Neyde sesler dem ses denilen temel sesler ve bunların doğuşkanlarından elde edilir. Perde olarak da adlandırılan delikler nefesin çıkacağı noktaları belirtip neyin iç kısmındaki hava sütununun uzunluğunu tayin ederler. Üfleme şiddetine göre aynı perdeden doğuşkanlar sırasına göre pek çok ses elde edilir.
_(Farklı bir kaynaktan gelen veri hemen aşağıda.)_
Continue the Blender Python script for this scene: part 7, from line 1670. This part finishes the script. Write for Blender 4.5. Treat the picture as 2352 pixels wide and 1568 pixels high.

En hafif üflemede önce sesin kendisi ya da temel ses, daha şiddetli üflendiğinde onun sekizlisi, sonra bir önceki sesin beşlisi ve son olarak aynı oktavın sekizlisi en çok kullanılan sesleri oluşturur. Bundan daha şiddeti üflendiğinde çıkan tüm sesler bir fisagor koması pes çıkacağı için dik düşünülerek üflenmelidir. Böylece kaba rasttan tiz nevaya kadar iki buçuk oktav olan ses sahası, üç oktava yakın bir noktaya kadar genişletilebilir. Tampere sisteminde icra edilirken perdelere yarım basma ya da dudak – başpare açısını değiştirme gibi yöntemler uygulanır.
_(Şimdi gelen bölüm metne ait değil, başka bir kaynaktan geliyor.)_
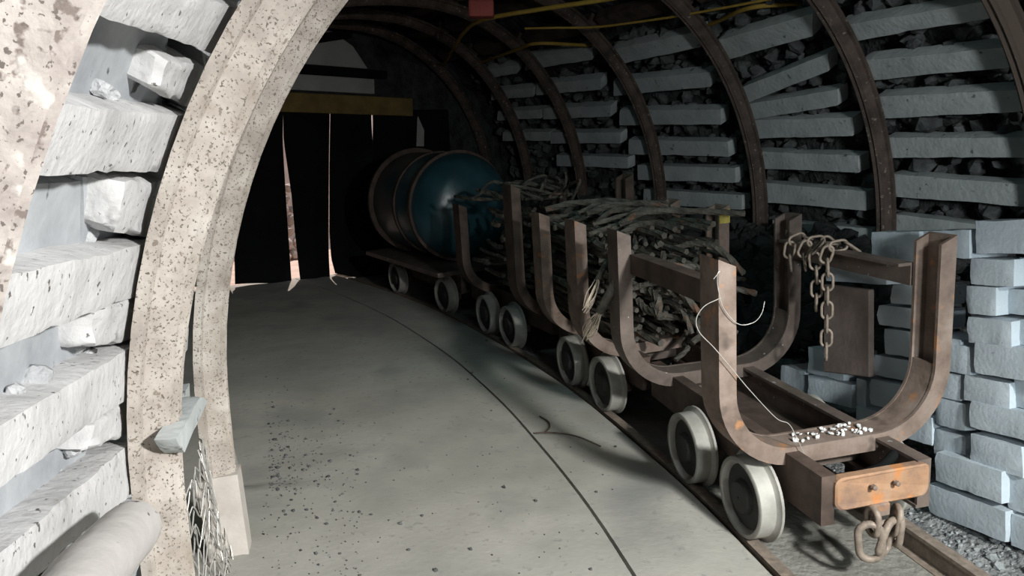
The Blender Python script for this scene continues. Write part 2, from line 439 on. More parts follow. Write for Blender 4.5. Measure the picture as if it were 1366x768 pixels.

Neye özgü süslemeler çarpma denilen parmak süslemeleri, triller, mordanlar ve kaydırma denilen glissando ve portamento hareketleridir. Bu kaydırmalar üflenilen seslere hakim olmayı ve ahenkli bir dudak – parmak uyumunu gerektirir.
Neyin sesi pek çok enstrumanda olduğu gibi çalındıkça güzelleşir. Ancak tınısal karakterdeki bu değişim neyde çok belirgindir. Üflendikçe neyin ses kutusu denilen ilk boğumundan başlayarak kamışın iç kısmı zamanla kararır. Yanma denilen bu olay neyzenin soluğundaki asidin kamış yüzeyine nüfuz ederek ince bir tabakayı hafifçe yakmasından kaynaklanır. Bu durum çok yavaş bir süreç içinde gerçekleşir ve ney üflenmeye başlandıktan ortalama 6 ay sonra genellikle küçük bir leke olarak başlar. Bu süreç tamamlanana yani neyin tüm iç kısmı kararana kadar geçen zamanda neyden çıkan ses gittikçe farklılaşarak yanık ve doğuşkanlar yönünden zengin, etkileyici bir karakter kazanır.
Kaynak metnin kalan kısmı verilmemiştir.